Wayne Moore - CASTANET Mar 8, 2016 / 5:44 am
It could soon cost more for developers to build new residential or commercial properties in Kelowna. That's because of an expected rise in development cost charges proposed by the city. DCCs are fees charges to developers to help finance major capital work like public roads, water, sanitary sewer, drainage and parkland. "The DCC bylaw sets out the charges imposed on developers to offset some of these infrastructure costs," said infrastructure planning manager Joel Shaw. Shaw said the last DCC amendment was done in 2011 in conjunction with the 2030 Official Community Plan review. "In that time, construction and land costs have risen, so it requires an update to our development cost charges bylaw." When the bylaw was updated in 2011, Shaw said there was a desire to lower DCCs to help stimulate growth as the city began to come out of a time of slow growth. "A number of projects were pulled out of the program. The overall cost was reduced by about $209 million." While the developers share was reduced by that amount, Shaw said the city share increased about $13 million. Due to increased construction and land acquisition costs, Shaw said the developer share of DCCs has increased from $468 million to $518 million, while the city share, the portion funded by either taxation or utility, has increased from $209 million to $224 million. "Stemming from all these construction and land cost increases, DCCs have increased for most service areas for most areas of the city. "When we combine all the services, we are looking at a rate increase of about 14 per cent for the South Mission down to about 4.8 per cent for north of the inner city. The inner city portion has increased around 9.3 per cent."

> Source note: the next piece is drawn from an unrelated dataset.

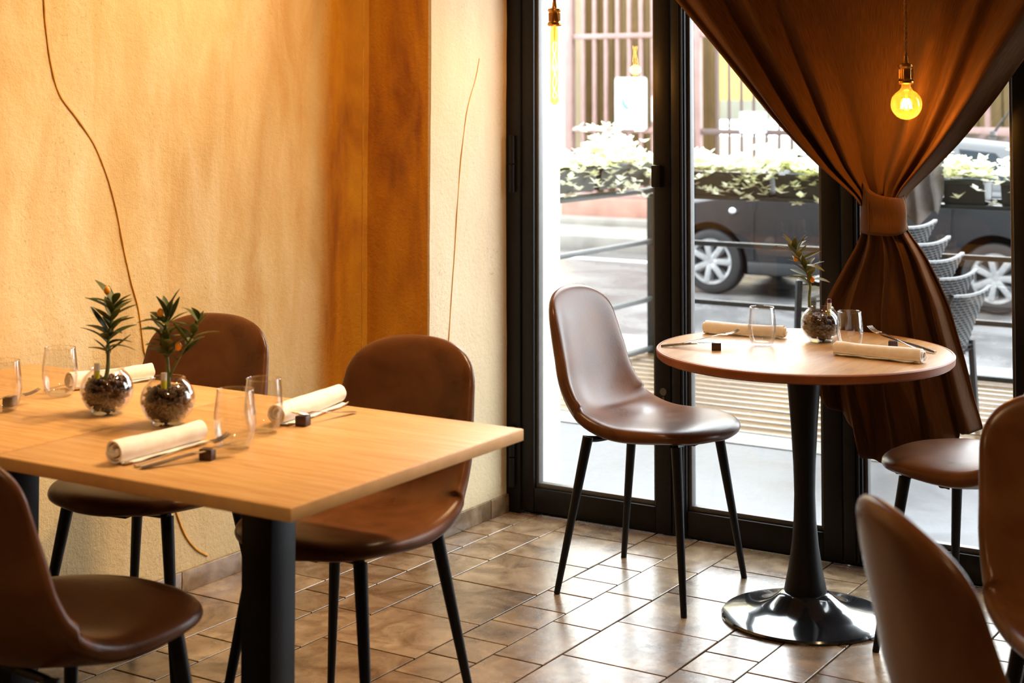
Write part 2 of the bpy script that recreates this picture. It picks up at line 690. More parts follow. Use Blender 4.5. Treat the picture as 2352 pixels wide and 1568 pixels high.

Coun. Mohini Singh said she has heard from the Okanagan chapter of the Urban Development Institute, which said increased charges could impact growth within the housing industry. "We have heard UDI's concerns," said Shaw. "The cost update reflects true market conditions so, in order for the program to be sustainable, we need to have enough money to pay for the infrastructure to service growth. With that said, there are concerns in Alberta and abroad about market conditions, and we've committed to doing another DCC cost update should conditions change appreciably in the short term." He said Kelowna does have comparable DCC rates to cities its size. Coun. Luke Stack suggested the city use the Consumer Price Index to adjust the DCC rate being paid by developers. "I think what the development community needs is numbers they can count on and rely on in their budgeting," said Stack. "If we knew CPI was going up and we followed that same kind of trend, I think we could minimize the impact. The numbers would still be there and you would still have to pay it, but at least it would be something you could plan for and absorb in smaller bites." Shaw did say staff would likely review the rate every two years as opposed to the five years it has been since the last review. He also said the new rates would come into effect once the bylaw is given final approval. "But, if you have a building permit or subdivision application in-stream, you have a one-year protection. You would pay the lower rate from one year of the bylaw adoption."
The proposed changes will go to an open house at the end of the month. At that point, it will come back to council for second and third reading and then be sent to the province for approval, likely in April. Pending that approval, Shaw said he will return to council for adoption of the bylaw, likely in late April or early May.